Sukses

Atasi Dampak Pencemaran Sungai dengan Konsep Green Company dalam Produksi Fesyen

Green company merupakan keharusan bagi perusahaan dalam skala apapun saat ini.

Liputan6.com, Jakarta - Banyaknya pelaku usaha khususnya UMKM yang tidak menaruh perhatian terhadap proses produksi memberikan dampak negatif terhadap lingkungan sekitarnya.

Pencemaran sungai oleh limbah cair merupakan salah satu contoh ketidakpedulian pelaku industri terhadap pelestarian alam. Di Jawa Barat misalnya, sungai Cilamaya, Cileungsi dan Citarum merupakan objek yang telah tercemari oleh limbah domestik dan limbah industri oleh pelaku usaha baik skala korporasi maupun menengah.

Selain merusak lingkungan, pelaku usaha juga dinilai telah melanggar hukum dan dianggap telah melakukan tindakan pidana. Menurut salah satu pelaku industri fesyen di kota Bandung, Carolina Danella Laksono, sejak awal ia mengusung konsep green company dalam menjalankan usahanya sehingga tidak ada limbah yang dibuang dari hasil produksi pabriknya.

“Setiap hari kami memproduksi ratusan item pakaian. Tentu kalau dilihat dalam kacamata industri, banyak sekali limbah yang kami hasilkan,” tutur pendiri dan CEO Cottonology tersebut pada media.

“Namun karena sejak awal kami berorientasi pada keberlangsungan lingkungan hidup di sekitar pabrik, maka limbah yang kami hasilkan pun bisa didaur ulang sehingga tidak menimbulkan bahaya. Limbah ini merupakan hasil dari celupan benang yang dpintal untuk mendapatkan warna yang sesuai,” sambungnya.

Menurut lulusan University of California, Berkeley, AS ini, green company merupakan keharusan bagi perusahaan dalam skala apapun saat ini.

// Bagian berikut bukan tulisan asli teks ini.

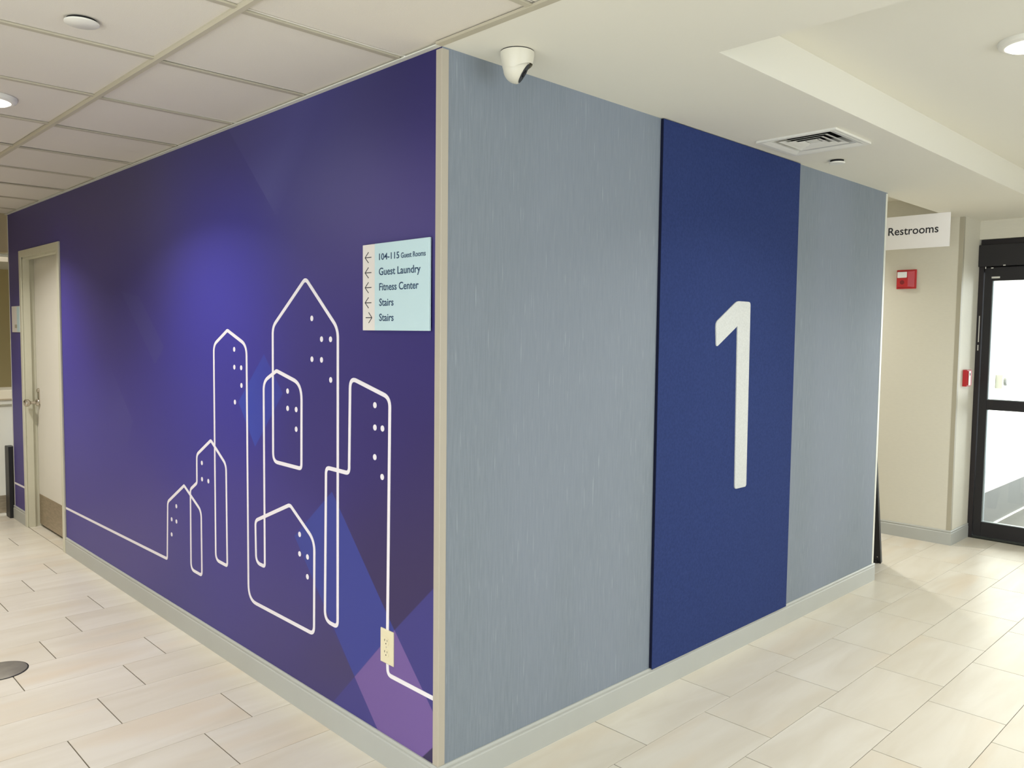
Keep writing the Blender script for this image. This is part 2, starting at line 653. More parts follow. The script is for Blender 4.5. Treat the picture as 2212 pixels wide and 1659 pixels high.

“Pencemaran yang kami hindari itu ada dua, yaitu saat produksi dan saat produk tersebut digunakan oleh pelanggan kami. Karena kami menggunakan bahan katun organik, maka tidak akan merusak lingkungan baik saat pembuatan maupun perawatan karena tidak membutuhkan bahan kimia,” ujarnya.

Carolina mengatakan, berdasarkan data yang ia peroleh dari The Waste and Resources Action Programme (WRAP), perkembangan industri mode yang begitu cepat mendorong produksi 80 miliar potong kain setiap tahunnya dan tumpukan pakaian senilai Rp2,5 triliun ditemukan di tempat pembuangan sampah.

“Pembuangan bahan tekstil ini jelas dapat melepaskan racun dan emisi metana ke udara. Bahkan serat-serat mikronya bisa masuk ke saluran air. Data tersebut juga memprediksi kalau industri mode nantinya akan menjadi kontributor polusi dua terbesar setelah minyak,” ungkap pengusaha muda lulusan bidang studi ekonomi politik ini.

Carolina pun menegaskan bahwa dalam menjalankan usahanya ia tidak ingin fokus hanya pada pencapaian dari sisi bisnisnya saja, namun juga kontribusi dari sisi sosial dan lingkungan.

“Dari sisi sosial, kami melibatkan banyak sekali penjahit-penjahit lokal di sekitar Bandung. Mereka terdiri dari perajin rumahan, individu atau lepasan. Sedangkan dari sisi lingkungan, kami meminimalisir pencemaran lingkungan zero tolerance sehingga Cottonology menjadi UMKM yang ramah lingkungan,” terangnya.

Cottonology berhasil masuk top selling ranked di platform e-dagang Indonesia seperti Shopee, Lazada, BliBli, Tokopedia dan Zalora. Saat ini produk asli dalam negeri tersebut telah membuka 60 top-up store di 30 kota dan telah menjual lebih dari 400 ribu item pakaian pria di seluruh Indonesia.

“Karena proses produksi kami tangani dari hulu ke hilir, jadi kami bisa memantau dari sisi lingkungannya sehingga benar-benar terjaga dari proses pencemaran. Selain itu, dari sisi bisnis, dampaknya terasa pada harga yang jauh lebih terjangkau sehingga pasar kami masuk ke semua kalangan,” pungkasnya.